Written problem:
Repeat every line, exactly, from the very first through the one where "wl.new(w_bg.outputs[0], w_out.inputs['Surface'])" appears. Add nothing else.
══════════
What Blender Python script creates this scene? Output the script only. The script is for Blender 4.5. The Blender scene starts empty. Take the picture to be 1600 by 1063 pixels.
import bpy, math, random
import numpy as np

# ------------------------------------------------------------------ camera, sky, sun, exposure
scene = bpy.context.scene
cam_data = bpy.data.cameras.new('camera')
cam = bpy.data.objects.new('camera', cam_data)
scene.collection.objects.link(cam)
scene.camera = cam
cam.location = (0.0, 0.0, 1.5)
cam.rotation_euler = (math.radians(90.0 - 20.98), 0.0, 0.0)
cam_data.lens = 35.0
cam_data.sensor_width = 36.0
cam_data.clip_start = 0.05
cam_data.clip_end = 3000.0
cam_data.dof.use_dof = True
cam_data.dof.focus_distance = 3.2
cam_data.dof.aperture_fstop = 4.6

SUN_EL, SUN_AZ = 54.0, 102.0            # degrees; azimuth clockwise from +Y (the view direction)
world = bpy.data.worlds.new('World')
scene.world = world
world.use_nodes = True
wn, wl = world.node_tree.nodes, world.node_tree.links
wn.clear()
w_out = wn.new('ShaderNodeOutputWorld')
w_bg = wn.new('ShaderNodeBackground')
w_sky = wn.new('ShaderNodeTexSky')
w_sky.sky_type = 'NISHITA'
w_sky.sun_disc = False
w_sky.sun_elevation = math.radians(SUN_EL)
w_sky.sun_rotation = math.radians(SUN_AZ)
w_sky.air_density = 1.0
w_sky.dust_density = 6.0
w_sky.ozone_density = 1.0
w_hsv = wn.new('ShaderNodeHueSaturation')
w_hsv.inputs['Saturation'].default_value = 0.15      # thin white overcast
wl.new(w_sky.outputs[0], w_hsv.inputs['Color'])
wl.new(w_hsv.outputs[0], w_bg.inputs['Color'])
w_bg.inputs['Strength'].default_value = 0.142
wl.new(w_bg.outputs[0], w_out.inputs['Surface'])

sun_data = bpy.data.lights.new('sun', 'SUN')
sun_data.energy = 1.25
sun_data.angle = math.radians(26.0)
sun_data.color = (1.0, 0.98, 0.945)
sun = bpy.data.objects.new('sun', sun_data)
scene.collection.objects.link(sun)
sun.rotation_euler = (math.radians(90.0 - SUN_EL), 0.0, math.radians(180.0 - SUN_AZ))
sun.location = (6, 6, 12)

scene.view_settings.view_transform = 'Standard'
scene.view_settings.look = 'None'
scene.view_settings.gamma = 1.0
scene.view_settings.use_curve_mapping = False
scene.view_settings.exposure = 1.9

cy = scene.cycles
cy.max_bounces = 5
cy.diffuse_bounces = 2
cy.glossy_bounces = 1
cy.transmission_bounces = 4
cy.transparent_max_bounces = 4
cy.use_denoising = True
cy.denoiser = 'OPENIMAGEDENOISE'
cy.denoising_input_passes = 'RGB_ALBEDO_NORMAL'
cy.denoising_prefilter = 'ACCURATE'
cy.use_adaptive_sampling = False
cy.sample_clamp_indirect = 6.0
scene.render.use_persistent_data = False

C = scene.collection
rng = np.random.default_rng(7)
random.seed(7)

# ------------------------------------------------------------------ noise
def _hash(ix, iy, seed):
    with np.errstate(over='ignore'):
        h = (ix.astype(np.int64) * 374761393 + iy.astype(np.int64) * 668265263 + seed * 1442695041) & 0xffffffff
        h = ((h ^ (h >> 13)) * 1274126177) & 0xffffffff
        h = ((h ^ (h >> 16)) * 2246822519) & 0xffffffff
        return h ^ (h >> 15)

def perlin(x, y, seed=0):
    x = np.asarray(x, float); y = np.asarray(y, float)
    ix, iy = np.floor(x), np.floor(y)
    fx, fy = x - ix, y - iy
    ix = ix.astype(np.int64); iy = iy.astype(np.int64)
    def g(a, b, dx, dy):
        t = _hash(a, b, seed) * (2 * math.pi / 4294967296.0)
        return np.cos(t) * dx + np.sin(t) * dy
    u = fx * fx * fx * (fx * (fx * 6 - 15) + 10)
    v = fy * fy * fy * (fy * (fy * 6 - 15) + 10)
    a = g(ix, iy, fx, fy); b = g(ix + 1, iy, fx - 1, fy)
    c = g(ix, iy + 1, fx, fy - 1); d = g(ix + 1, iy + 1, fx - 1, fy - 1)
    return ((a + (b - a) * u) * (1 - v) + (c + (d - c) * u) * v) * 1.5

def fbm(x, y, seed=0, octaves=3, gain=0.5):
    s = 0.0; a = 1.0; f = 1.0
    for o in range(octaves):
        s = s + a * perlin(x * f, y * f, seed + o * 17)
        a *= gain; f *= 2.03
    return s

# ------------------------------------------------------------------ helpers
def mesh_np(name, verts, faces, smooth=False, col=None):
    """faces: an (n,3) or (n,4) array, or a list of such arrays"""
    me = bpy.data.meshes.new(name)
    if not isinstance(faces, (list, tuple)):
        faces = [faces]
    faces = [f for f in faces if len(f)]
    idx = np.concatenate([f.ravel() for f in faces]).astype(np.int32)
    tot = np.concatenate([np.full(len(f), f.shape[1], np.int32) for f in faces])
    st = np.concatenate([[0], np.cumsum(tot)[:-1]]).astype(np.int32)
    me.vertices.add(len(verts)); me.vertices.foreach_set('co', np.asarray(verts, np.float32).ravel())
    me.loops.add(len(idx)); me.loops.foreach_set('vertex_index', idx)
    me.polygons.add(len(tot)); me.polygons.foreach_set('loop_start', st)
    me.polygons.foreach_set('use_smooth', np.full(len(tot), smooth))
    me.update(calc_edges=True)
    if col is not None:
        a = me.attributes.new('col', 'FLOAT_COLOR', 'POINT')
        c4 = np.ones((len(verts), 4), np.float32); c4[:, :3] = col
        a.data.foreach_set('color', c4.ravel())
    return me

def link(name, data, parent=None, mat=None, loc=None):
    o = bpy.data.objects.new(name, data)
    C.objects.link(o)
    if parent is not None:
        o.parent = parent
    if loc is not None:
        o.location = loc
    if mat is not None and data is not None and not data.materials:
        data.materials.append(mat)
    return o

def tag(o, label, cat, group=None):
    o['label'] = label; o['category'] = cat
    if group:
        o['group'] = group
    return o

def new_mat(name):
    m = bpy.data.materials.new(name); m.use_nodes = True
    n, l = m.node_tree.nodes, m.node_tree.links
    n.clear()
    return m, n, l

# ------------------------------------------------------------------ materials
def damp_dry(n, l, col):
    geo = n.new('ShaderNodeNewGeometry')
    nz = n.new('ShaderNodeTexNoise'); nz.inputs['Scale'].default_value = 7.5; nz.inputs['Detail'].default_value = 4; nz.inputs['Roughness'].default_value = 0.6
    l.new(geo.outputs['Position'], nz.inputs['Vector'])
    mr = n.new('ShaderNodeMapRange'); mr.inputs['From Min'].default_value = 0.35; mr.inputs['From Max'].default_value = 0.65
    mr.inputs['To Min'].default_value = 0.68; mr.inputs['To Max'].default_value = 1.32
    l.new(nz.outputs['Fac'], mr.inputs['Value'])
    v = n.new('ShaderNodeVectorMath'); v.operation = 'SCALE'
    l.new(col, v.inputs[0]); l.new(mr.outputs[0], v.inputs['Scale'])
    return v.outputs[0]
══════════
Task output:
What Blender Python script creates this scene? Output the script only. The script is for Blender 4.5. The Blender scene starts empty. Take the picture to be 1600 by 1063 pixels.
import bpy, math, random
import numpy as np

# ------------------------------------------------------------------ camera, sky, sun, exposure
scene = bpy.context.scene
cam_data = bpy.data.cameras.new('camera')
cam = bpy.data.objects.new('camera', cam_data)
scene.collection.objects.link(cam)
scene.camera = cam
cam.location = (0.0, 0.0, 1.5)
cam.rotation_euler = (math.radians(90.0 - 20.98), 0.0, 0.0)
cam_data.lens = 35.0
cam_data.sensor_width = 36.0
cam_data.clip_start = 0.05
cam_data.clip_end = 3000.0
cam_data.dof.use_dof = True
cam_data.dof.focus_distance = 3.2
cam_data.dof.aperture_fstop = 4.6

SUN_EL, SUN_AZ = 54.0, 102.0            # degrees; azimuth clockwise from +Y (the view direction)
world = bpy.data.worlds.new('World')
scene.world = world
world.use_nodes = True
wn, wl = world.node_tree.nodes, world.node_tree.links
wn.clear()
w_out = wn.new('ShaderNodeOutputWorld')
w_bg = wn.new('ShaderNodeBackground')
w_sky = wn.new('ShaderNodeTexSky')
w_sky.sky_type = 'NISHITA'
w_sky.sun_disc = False
w_sky.sun_elevation = math.radians(SUN_EL)
w_sky.sun_rotation = math.radians(SUN_AZ)
w_sky.air_density = 1.0
w_sky.dust_density = 6.0
w_sky.ozone_density = 1.0
w_hsv = wn.new('ShaderNodeHueSaturation')
w_hsv.inputs['Saturation'].default_value = 0.15      # thin white overcast
wl.new(w_sky.outputs[0], w_hsv.inputs['Color'])
wl.new(w_hsv.outputs[0], w_bg.inputs['Color'])
w_bg.inputs['Strength'].default_value = 0.142
wl.new(w_bg.outputs[0], w_out.inputs['Surface'])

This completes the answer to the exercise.